Entrevista:O Estado inteligente

sábado, agosto 19, 2006

Sanguessugas e mensaleiros na busca de voto

VEJA
E não é que eles insistem?

Envolvidos em escândalos buscam
votos apostando que o eleitor
é bobo ou não tem memória


Ronaldo Soares


O horário eleitoral gratuito trouxe de volta à TV rostos e nomes de políticos que ganharam fama nos últimos tempos por terem se envolvido em escândalos de corrupção. Só entre mensaleiros e sanguessugas há pelo menos 68 deles apostando na falta de memória dos eleitores e se arriscando nas urnas neste ano. As desculpas para se dirigir ao eleitor e pedir votos são as mais variadas. Uns apelam para discursos humildes – em que o candidato, no melhor estilo "Madalena arrependida" ao menos admite que errou. Outros partem para a clássica tentativa de desqualificar a acusação que lhes é feita e apelar para uma suposta relação de intimidade com o eleitor – é o estilo "Se colar, colou". VEJA selecionou trinta exemplos de candidatos que se viram envoltos no mar de lama que tomou conta da vida política e (embora na maioria dos casos as investigações ainda estejam em andamento) sentem-se à vontade para subir num palanque novamente.

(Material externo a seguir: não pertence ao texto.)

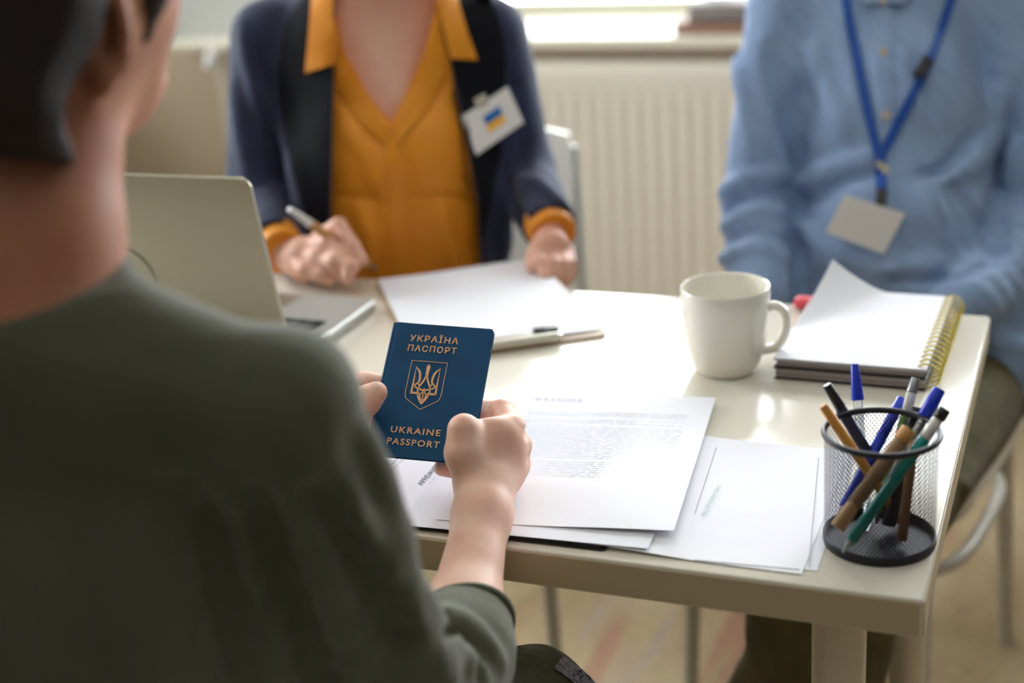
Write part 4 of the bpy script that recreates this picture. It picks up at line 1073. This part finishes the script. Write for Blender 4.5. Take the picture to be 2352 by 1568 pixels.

Por incrível que pareça, são grandes as possibilidades de essa turma chegar (ou, na maioria dos casos, voltar) ao Congresso. E não simplesmente por um daqueles motivos que o senso comum explica com clichês como "brasileiro não sabe votar". Claro que miséria e baixa escolaridade, presentes nos grotões, ajudam a formar currais eleitorais dominados por políticos assistencialistas, mas há outro fator fundamental. A cientista política Lucia Hippolito explica que o voto proporcional, formado pela combinação de legenda partidária, coligação e sobras eleitorais, gera uma distorção no sistema eleitoral, pois infla os candidatos com votos que no fundo eles não receberam. Para se ter uma idéia, na atual legislatura apenas 33 dos 513 deputados federais (menos de 6,5% da Câmara) foram eleitos com os próprios votos, ou seja, atingiram quociente eleitoral. "O eleitor pode até saber em quem votou, mas não sabe que acabou elegendo outros com seu voto. Essa distorção do nosso sistema aumenta o risco de eleger um Congresso entupido de mensaleiros e sanguessugas", diz Lucia.

No caso do mensalão, onze dos dezenove deputados implicados acabaram absolvidos na Câmara – com direito a uma comemoração emblemática, a dança da pizza, da petista Angela Guadagnin –, mas o prejuízo aos cofres públicos foi de 100 milhões de reais, só no caso dos Correios. Já no escândalo da máfia das ambulâncias foram desviados mais de 110 milhões de reais em recursos da Saúde. Casos como esses contribuíram para deixar a atual legislatura tristemente conhecida como a mais corrupta da história e fizeram aumentar a lista de parlamentares sob suspeita de ter cometido algum crime. Entre os 594 deputados e senadores, pelo menos 130 estão sob investigação, o equivalente a 22% do Congresso. Na lista de crimes, há casos de formação de quadrilha, peculato, escravidão, lavagem de dinheiro, seqüestro e estelionato, entre outros.

Para evitar que a próxima legislatura repita (e até piore) os descalabros da atual, o deputado Miro Teixeira (PDT-RJ) encaminhou consulta ao Tribunal Superior Eleitoral (TSE) propondo que candidatos comprovadamente envolvidos em crimes sejam impedidos de tomar posse. Ainda em discussão, a iniciativa já gerou ao menos um resultado positivo. O procurador-geral da República, Antonio Fernando de Souza, enviou a todos os procuradores regionais eleitorais pedido do deputado para que se comece a colher provas para a eventual impugnação do mandato de políticos envolvidos em escândalos. É uma medida bem-vinda. No entanto, o arsenal mais eficiente para mudar o atual quadro estará sempre nas mãos do eleitor. É ele que, com seu voto, pode consagrar ou contribuir para banir determinadas práticas da vida pública do país.